* START RECORDED DATA *
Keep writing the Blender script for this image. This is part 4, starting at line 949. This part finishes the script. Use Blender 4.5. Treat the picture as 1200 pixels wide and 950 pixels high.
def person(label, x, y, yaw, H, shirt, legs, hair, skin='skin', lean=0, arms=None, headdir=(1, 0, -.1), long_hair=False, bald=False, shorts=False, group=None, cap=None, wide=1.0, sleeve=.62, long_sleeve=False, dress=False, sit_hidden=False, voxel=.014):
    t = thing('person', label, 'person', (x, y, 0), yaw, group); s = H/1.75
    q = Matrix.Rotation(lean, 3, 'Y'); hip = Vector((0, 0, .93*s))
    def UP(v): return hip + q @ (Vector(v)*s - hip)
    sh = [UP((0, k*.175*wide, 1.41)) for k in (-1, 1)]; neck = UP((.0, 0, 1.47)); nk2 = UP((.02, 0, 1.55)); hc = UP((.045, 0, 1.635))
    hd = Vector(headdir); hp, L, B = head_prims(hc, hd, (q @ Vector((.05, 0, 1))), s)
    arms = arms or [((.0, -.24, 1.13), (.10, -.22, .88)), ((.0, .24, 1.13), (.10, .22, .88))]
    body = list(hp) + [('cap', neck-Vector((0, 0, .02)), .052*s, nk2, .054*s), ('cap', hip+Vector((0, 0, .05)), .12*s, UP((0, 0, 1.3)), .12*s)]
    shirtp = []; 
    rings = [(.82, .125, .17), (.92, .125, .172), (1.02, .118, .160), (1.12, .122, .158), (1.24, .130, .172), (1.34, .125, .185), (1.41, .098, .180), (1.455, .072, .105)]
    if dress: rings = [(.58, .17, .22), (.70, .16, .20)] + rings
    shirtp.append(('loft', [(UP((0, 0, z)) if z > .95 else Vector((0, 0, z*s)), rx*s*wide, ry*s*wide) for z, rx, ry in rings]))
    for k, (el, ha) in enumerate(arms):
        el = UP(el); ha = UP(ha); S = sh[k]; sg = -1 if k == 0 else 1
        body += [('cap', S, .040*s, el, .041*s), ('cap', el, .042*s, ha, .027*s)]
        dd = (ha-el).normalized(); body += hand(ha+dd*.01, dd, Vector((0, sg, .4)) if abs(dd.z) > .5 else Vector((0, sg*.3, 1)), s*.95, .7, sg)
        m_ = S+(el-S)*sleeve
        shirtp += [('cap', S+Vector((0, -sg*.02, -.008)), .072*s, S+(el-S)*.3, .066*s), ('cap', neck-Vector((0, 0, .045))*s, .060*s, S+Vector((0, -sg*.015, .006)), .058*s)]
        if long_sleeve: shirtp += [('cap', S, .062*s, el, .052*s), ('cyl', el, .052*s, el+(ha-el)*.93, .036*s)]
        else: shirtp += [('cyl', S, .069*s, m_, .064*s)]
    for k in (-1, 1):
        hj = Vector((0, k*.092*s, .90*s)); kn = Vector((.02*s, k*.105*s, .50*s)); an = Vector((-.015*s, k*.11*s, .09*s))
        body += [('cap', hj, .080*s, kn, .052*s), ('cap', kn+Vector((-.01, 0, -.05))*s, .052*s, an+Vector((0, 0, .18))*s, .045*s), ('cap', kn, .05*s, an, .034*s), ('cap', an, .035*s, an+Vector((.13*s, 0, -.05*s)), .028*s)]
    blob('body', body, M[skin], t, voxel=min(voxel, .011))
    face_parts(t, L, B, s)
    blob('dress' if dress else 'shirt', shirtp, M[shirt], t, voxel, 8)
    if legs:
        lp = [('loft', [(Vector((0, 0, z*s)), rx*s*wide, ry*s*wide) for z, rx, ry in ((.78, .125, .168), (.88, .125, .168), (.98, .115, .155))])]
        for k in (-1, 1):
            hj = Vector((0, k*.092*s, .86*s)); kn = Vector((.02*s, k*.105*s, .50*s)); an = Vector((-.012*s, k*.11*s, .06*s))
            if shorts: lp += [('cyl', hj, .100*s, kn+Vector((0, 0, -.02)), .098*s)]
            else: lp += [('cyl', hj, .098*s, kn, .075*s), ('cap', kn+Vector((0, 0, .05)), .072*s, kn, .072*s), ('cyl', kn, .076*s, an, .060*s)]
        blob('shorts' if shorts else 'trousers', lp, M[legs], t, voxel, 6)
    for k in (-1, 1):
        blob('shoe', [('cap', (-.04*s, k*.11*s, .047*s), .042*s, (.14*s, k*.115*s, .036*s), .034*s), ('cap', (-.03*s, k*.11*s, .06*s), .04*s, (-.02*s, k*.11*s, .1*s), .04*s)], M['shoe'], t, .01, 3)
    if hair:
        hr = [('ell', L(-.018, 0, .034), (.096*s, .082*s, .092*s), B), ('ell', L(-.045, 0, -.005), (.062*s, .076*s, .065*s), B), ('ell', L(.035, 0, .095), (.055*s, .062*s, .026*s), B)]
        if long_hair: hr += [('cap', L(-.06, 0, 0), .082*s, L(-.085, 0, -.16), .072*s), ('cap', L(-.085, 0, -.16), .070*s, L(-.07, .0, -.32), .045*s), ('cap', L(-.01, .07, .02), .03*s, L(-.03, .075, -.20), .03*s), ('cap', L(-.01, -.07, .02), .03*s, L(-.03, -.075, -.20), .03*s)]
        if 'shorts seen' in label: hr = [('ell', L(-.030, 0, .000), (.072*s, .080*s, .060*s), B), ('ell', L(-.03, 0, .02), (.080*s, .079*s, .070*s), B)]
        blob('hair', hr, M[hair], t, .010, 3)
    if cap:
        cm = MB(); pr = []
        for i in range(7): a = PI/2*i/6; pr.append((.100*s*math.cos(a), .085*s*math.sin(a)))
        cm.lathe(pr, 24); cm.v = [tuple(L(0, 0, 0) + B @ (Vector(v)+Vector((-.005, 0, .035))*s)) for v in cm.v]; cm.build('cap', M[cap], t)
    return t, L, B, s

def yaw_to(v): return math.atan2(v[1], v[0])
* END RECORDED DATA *
**TASK INSTRUCTIONS**: Your task is to output all of the data above word for word.

**SOLUTION TO THE EXERCISE**:
Keep writing the Blender script for this image. This is part 4, starting at line 949. This part finishes the script. Use Blender 4.5. Treat the picture as 1200 pixels wide and 950 pixels high.
def person(label, x, y, yaw, H, shirt, legs, hair, skin='skin', lean=0, arms=None, headdir=(1, 0, -.1), long_hair=False, bald=False, shorts=False, group=None, cap=None, wide=1.0, sleeve=.62, long_sleeve=False, dress=False, sit_hidden=False, voxel=.014):
    t = thing('person', label, 'person', (x, y, 0), yaw, group); s = H/1.75
    q = Matrix.Rotation(lean, 3, 'Y'); hip = Vector((0, 0, .93*s))
    def UP(v): return hip + q @ (Vector(v)*s - hip)
    sh = [UP((0, k*.175*wide, 1.41)) for k in (-1, 1)]; neck = UP((.0, 0, 1.47)); nk2 = UP((.02, 0, 1.55)); hc = UP((.045, 0, 1.635))
    hd = Vector(headdir); hp, L, B = head_prims(hc, hd, (q @ Vector((.05, 0, 1))), s)
    arms = arms or [((.0, -.24, 1.13), (.10, -.22, .88)), ((.0, .24, 1.13), (.10, .22, .88))]
    body = list(hp) + [('cap', neck-Vector((0, 0, .02)), .052*s, nk2, .054*s), ('cap', hip+Vector((0, 0, .05)), .12*s, UP((0, 0, 1.3)), .12*s)]
    shirtp = []; 
    rings = [(.82, .125, .17), (.92, .125, .172), (1.02, .118, .160), (1.12, .122, .158), (1.24, .130, .172), (1.34, .125, .185), (1.41, .098, .180), (1.455, .072, .105)]
    if dress: rings = [(.58, .17, .22), (.70, .16, .20)] + rings
    shirtp.append(('loft', [(UP((0, 0, z)) if z > .95 else Vector((0, 0, z*s)), rx*s*wide, ry*s*wide) for z, rx, ry in rings]))
    for k, (el, ha) in enumerate(arms):
        el = UP(el); ha = UP(ha); S = sh[k]; sg = -1 if k == 0 else 1
        body += [('cap', S, .040*s, el, .041*s), ('cap', el, .042*s, ha, .027*s)]
        dd = (ha-el).normalized(); body += hand(ha+dd*.01, dd, Vector((0, sg, .4)) if abs(dd.z) > .5 else Vector((0, sg*.3, 1)), s*.95, .7, sg)
        m_ = S+(el-S)*sleeve
        shirtp += [('cap', S+Vector((0, -sg*.02, -.008)), .072*s, S+(el-S)*.3, .066*s), ('cap', neck-Vector((0, 0, .045))*s, .060*s, S+Vector((0, -sg*.015, .006)), .058*s)]
        if long_sleeve: shirtp += [('cap', S, .062*s, el, .052*s), ('cyl', el, .052*s, el+(ha-el)*.93, .036*s)]
        else: shirtp += [('cyl', S, .069*s, m_, .064*s)]
    for k in (-1, 1):
        hj = Vector((0, k*.092*s, .90*s)); kn = Vector((.02*s, k*.105*s, .50*s)); an = Vector((-.015*s, k*.11*s, .09*s))
        body += [('cap', hj, .080*s, kn, .052*s), ('cap', kn+Vector((-.01, 0, -.05))*s, .052*s, an+Vector((0, 0, .18))*s, .045*s), ('cap', kn, .05*s, an, .034*s), ('cap', an, .035*s, an+Vector((.13*s, 0, -.05*s)), .028*s)]
    blob('body', body, M[skin], t, voxel=min(voxel, .011))
    face_parts(t, L, B, s)
    blob('dress' if dress else 'shirt', shirtp, M[shirt], t, voxel, 8)
    if legs:
        lp = [('loft', [(Vector((0, 0, z*s)), rx*s*wide, ry*s*wide) for z, rx, ry in ((.78, .125, .168), (.88, .125, .168), (.98, .115, .155))])]
        for k in (-1, 1):
            hj = Vector((0, k*.092*s, .86*s)); kn = Vector((.02*s, k*.105*s, .50*s)); an = Vector((-.012*s, k*.11*s, .06*s))
            if shorts: lp += [('cyl', hj, .100*s, kn+Vector((0, 0, -.02)), .098*s)]
            else: lp += [('cyl', hj, .098*s, kn, .075*s), ('cap', kn+Vector((0, 0, .05)), .072*s, kn, .072*s), ('cyl', kn, .076*s, an, .060*s)]
        blob('shorts' if shorts else 'trousers', lp, M[legs], t, voxel, 6)
    for k in (-1, 1):
        blob('shoe', [('cap', (-.04*s, k*.11*s, .047*s), .042*s, (.14*s, k*.115*s, .036*s), .034*s), ('cap', (-.03*s, k*.11*s, .06*s), .04*s, (-.02*s, k*.11*s, .1*s), .04*s)], M['shoe'], t, .01, 3)
    if hair:
        hr = [('ell', L(-.018, 0, .034), (.096*s, .082*s, .092*s), B), ('ell', L(-.045, 0, -.005), (.062*s, .076*s, .065*s), B), ('ell', L(.035, 0, .095), (.055*s, .062*s, .026*s), B)]
        if long_hair: hr += [('cap', L(-.06, 0, 0), .082*s, L(-.085, 0, -.16), .072*s), ('cap', L(-.085, 0, -.16), .070*s, L(-.07, .0, -.32), .045*s), ('cap', L(-.01, .07, .02), .03*s, L(-.03, .075, -.20), .03*s), ('cap', L(-.01, -.07, .02), .03*s, L(-.03, -.075, -.20), .03*s)]
        if 'shorts seen' in label: hr = [('ell', L(-.030, 0, .000), (.072*s, .080*s, .060*s), B), ('ell', L(-.03, 0, .02), (.080*s, .079*s, .070*s), B)]
        blob('hair', hr, M[hair], t, .010, 3)
    if cap:
        cm = MB(); pr = []
        for i in range(7): a = PI/2*i/6; pr.append((.100*s*math.cos(a), .085*s*math.sin(a)))
        cm.lathe(pr, 24); cm.v = [tuple(L(0, 0, 0) + B @ (Vector(v)+Vector((-.005, 0, .035))*s)) for v in cm.v]; cm.build('cap', M[cap], t)
    return t, L, B, s

def yaw_to(v): return math.atan2(v[1], v[0])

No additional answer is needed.